Convergence of Infinite Series
You can do that as Ron Gordon says, which was also my first hint. So here is a slightly less low tech approach using Taylor expansions. $$ \sqrt[3]{n^3+1}-n=n\left(\sqrt[3]{1+\frac{1}{n^3}}-1\right)=n\left( 1+\frac{1}{3}\frac{1}{n^3}+O\left(\frac{1}{n^6}\right) -1\right) $$ $$=\frac{1}{3}\frac{1}{n^2}+O\left(\frac{1}{n^5}\right)\sim \frac{1}{3n^2}. $$
So the series converges by limit comparison with $\sum_{n\geq 1}\frac{1}{n^2}$.

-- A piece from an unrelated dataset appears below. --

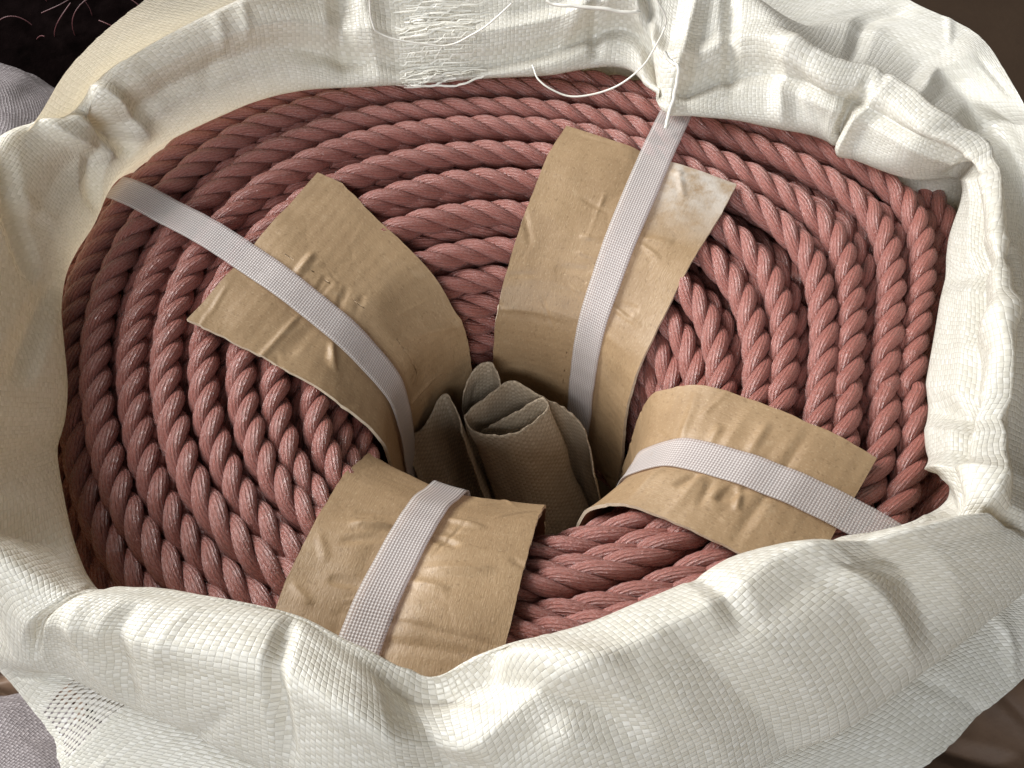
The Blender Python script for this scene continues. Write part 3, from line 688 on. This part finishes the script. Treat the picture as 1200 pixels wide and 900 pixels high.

Note: I have simply used the Taylor expansion $(1+u)^\alpha=1+\alpha u+O(u^2)$ as $u$ tends to $0$.
Use the relation
$$a^3-b^3=(a-b)(a^2+a b+b^2)$$
with $a=(x^3+1)^{1/3}$ and $b=x$.
The summand is equal to
$$\frac{1}{(x^3+1)^{2/3} + x (x^3+1)^{1/3} + x^{2}} \sim\frac{1}{3 x^2}$$
as $x \rightarrow \infty$. Then use the comparison test.